磁性超薄膜の磁気異方性の研究
金属表面上に原子層単位で制御されて作製された磁性超薄膜は、バルクの磁性体には見られない特異な磁性を発現する。例えば、磁化が表面に対して垂直に向くという磁気特性(垂直磁気異方性)は [1-3]、基礎物理学的な興味だけではなく磁気記録媒体などのデバイスへの応用という面からも非常に注目されている。磁性薄膜を研究する上では、原子レベルで構造を制御して作製した試料についてきちんと構造を評価し、磁気特性を評価する必要がある。磁気特性の測定に関しては、光や電子による測定法が用いられる。その代表的な測定法として、内殻吸収を利用した内殻吸収磁気円二色性 (MCD) がある。MCD 分光測定は磁性薄膜について元素選択的にスピン・軌道磁気モーメントを得ることが可能である。
光物性研究室では、 広島大学放射光科学研究センター (HiSOR) BL-14においてナノスケール磁性体の作成、結晶構造および磁性の研究を行っている。測定には X 線内殻吸収磁気円二色性 (XMCD) 分光を用い、現在は主に金属基板上に原子層制御した磁性金属薄膜や多層膜を作成し、膜厚に依存した磁気異方性や磁気モーメントの変化を研究を行っている。
参考文献
[1] P. F. Carcia, J. Appl.

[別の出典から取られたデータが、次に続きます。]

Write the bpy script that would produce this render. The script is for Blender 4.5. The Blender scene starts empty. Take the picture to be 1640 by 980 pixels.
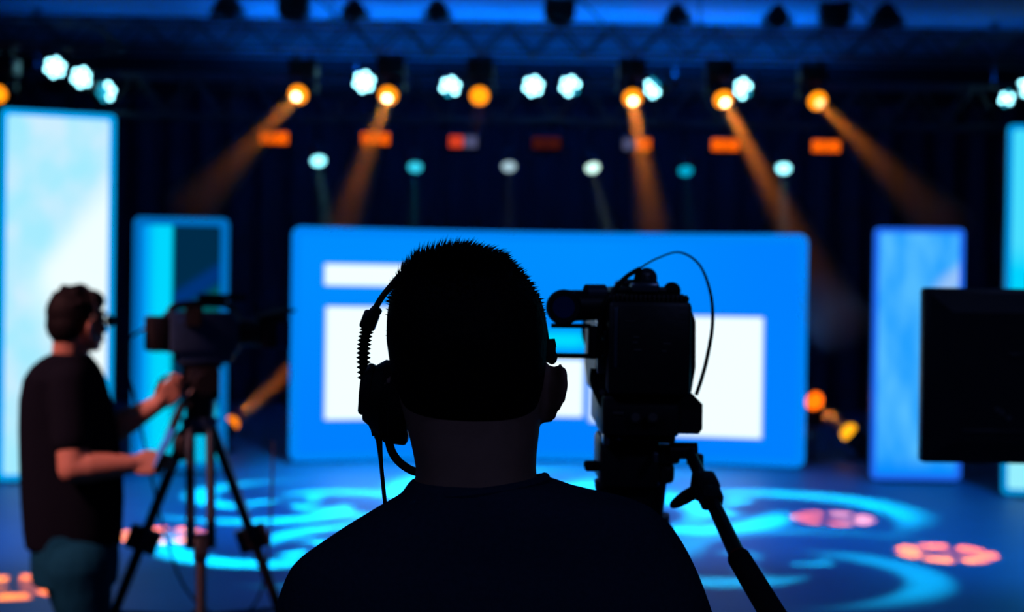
import bpy, bmesh, math, random
from mathutils import Vector, Matrix, Euler

random.seed(7)
SC = bpy.context.scene
COL = SC.collection
V = Vector
PI = math.pi

# ------------------------------------------------------------------ camera
FPX = 2278.0                     # focal length in pixels of a 1640 px wide frame (50 mm on 36 mm)
CAM = V((0, 0, 1.65))
ROLL, PITCH = math.radians(0.85), -math.atan(15 / FPX)
FWD = V((0, math.cos(PITCH), math.sin(PITCH)))
UP0 = V((0, -math.sin(PITCH), math.cos(PITCH)))
RT0 = V((1, 0, 0))
RT = RT0 * math.cos(ROLL) + UP0 * math.sin(ROLL)
UP = UP0 * math.cos(ROLL) - RT0 * math.sin(ROLL)
cd = bpy.data.cameras.new('camera')
cd.sensor_width = 36.0
cd.lens = 36.0 * FPX / 1640
cd.dof.use_dof = True
cd.dof.focus_distance = 1.55
cd.dof.aperture_fstop = 4.0
cd.clip_end = 100
cam = bpy.data.objects.new('camera', cd)
COL.objects.link(cam)
m3 = Matrix((RT, UP, -FWD)).transposed()
cam.matrix_world = Matrix.Translation(CAM) @ m3.to_4x4()
SC.camera = cam


def P(px, py, d):
    """World point seen at photo pixel (px, py) at distance d along +Y."""
    r = FWD + RT * ((px - 820) / FPX) + UP * ((490 - py) / FPX)
    return CAM + r * (d / r.y)


def G(px, py):
    """Point of the floor seen at that pixel."""
    r = FWD + RT * ((px - 820) / FPX) + UP * ((490 - py) / FPX)
    return CAM + r * (-CAM.z / r.z)


def C(r, g, b, a=1.0):
    f = lambda c: (c / 255 / 12.92) if c / 255 <= 0.04045 else ((c / 255 + 0.055) / 1.055) ** 2.4
    return (f(r), f(g), f(b), a)


# ------------------------------------------------------------------ world, exposure, render look
w = bpy.data.worlds.new('world')
SC.world = w
w.use_nodes = True
w.node_tree.nodes['Background'].inputs['Color'].default_value = (0.002, 0.005, 0.016, 1)
w.node_tree.nodes['Background'].inputs['Strength'].default_value = 0.3
SC.view_settings.view_transform = 'Standard'
SC.view_settings.look = 'None'
SC.view_settings.gamma = 1.0
SC.view_settings.exposure = 0.0
SC.view_settings.use_curve_mapping = False
try:
    cy = SC.cycles
    cy.use_denoising = True
    cy.sample_clamp_indirect = 4.0
    cy.max_bounces = 6
    cy.diffuse_bounces = 3
    cy.glossy_bounces = 3
    cy.volume_bounces = 0
    cy.caustics_reflective = False
    cy.caustics_refractive = False
except Exception:
    pass


def spot(loc, target, energy, color, size, blend=0.3, radius=0.03, parent=None, name='spot_light'):
    ld = bpy.data.lights.new(name, 'SPOT')
    ld.energy = energy
    ld.color = color[:3]
    ld.spot_size = math.radians(size)
    ld.spot_blend = blend
    ld.shadow_soft_size = radius
    o = bpy.data.objects.new(name, ld)
    COL.objects.link(o)
    q = (V(target) - V(loc)).to_track_quat('-Z', 'Y')
    mw = Matrix.Translation(V(loc)) @ q.to_matrix().to_4x4()
    if parent is not None:
        o.parent = parent
        o.matrix_parent_inverse = parent.matrix_basis.inverted()
    o.matrix_basis = mw
    return o


BLUE = (0.0, 0.22, 1.0)
CYAN = (0.0, 0.80, 1.0)
# blue stage wash from the lighting rig above and in front of the stage (above the frame)
for wx, wy, tx, ty, e in ((-4.2, 8.0, -4.0, 11.0, 1300), (0.0, 8.0, 0.0, 11.5, 1700), (4.2, 8.0, 4.2, 10.5, 1100)):
    spot((wx, wy, 4.95), (tx, ty, 0), e, BLUE, 70, 0.8, 0.15, name='stage_wash')
for wx in (-2.6, 0.4, 3.4):
    spot((wx, 5.6, 4.95), (wx, 8.6, 0), 420, (0.0, 0.16, 1.0), 50, 0.9, 0.15, name='apron_wash')
# added warm fill spot, source unseen, reddening the left operator's skin
spot((-4.0, 2.4, 4.4), (-1.5, 4.95, 1.05), 1350, (1.0, 0.34, 0.33), 17, 0.7, 0.1, name='arm_fill')
# added cyan fill spot brightening the floor before the centre screen
spot((0.0, 9.0, 4.95), (0.0, 13.0, 0), 7000, (0.0, 0.46, 1.0), 48, 0.9, 0.15, name='cyan_floor_fill')
# added dim blue fill spots behind the camera, lifting the black foreground
for hx in (-3.0, 2.6):
    spot((hx, -2.5, 4.9), (hx * 0.4, 2.6, 1.2), 42, (0.26, 0.36, 1.0), 60, 0.8, 0.4, name='foreground_fill')


# ------------------------------------------------------------------ gobo projectors of the rig
class NT:
    def __init__(self, tree):
        self.t = tree
        tree.nodes.clear()

    def n(self, kind, **kw):
        x = self.t.nodes.new(kind)
        for k, v in kw.items():
            setattr(x, k, v)
        return x

    def put(self, sock, val):
        if hasattr(val, 'is_output') or isinstance(val, bpy.types.NodeSocket):
            self.t.links.new(val, sock)
        else:
            sock.default_value = val

    def m(self, op, a, b=0.0, c=0.0, clamp=False):
        x = self.n('ShaderNodeMath', operation=op)
        x.use_clamp = clamp
        self.put(x.inputs[0], a)
        self.put(x.inputs[1], b)
        self.put(x.inputs[2], c)
        return x.outputs[0]

    def step(self, v, lo, hi, t0=0.0, t1=1.0):
        x = self.n('ShaderNodeMapRange', interpolation_type='SMOOTHSTEP')
        self.put(x.inputs[0], v)
        for i, q in enumerate((lo, hi, t0, t1)):
            self.put(x.inputs[i + 1], q)
        return x.outputs[0]

    def mix(self, f, a, b):
        x = self.n('ShaderNodeMix', data_type='RGBA')
        self.put(x.inputs[0], f)
        self.put(x.inputs[6], a)
        self.put(x.inputs[7], b)
        return x.outputs[2]

    def rect(self, u, v, x0, x1, y0, y1, s=0.004):
        a = self.m('MULTIPLY', self.step(u, x0 - s, x0 + s), self.step(u, x1 - s, x1 + s, 1, 0))
        b = self.m('MULTIPLY', self.step(v, y0 - s, y0 + s), self.step(v, y1 - s, y1 + s, 1, 0))
        return self.m('MULTIPLY', a, b)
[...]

Phys. 63, 5066 (1988).
[2] F. J. A. den Broeder, et al., Phys. Rev. Lett. 60, 2769 (1988).
[3] G. H. O. Daalderop, et al., Phys. Rev. Lett. 68, 682 (1992).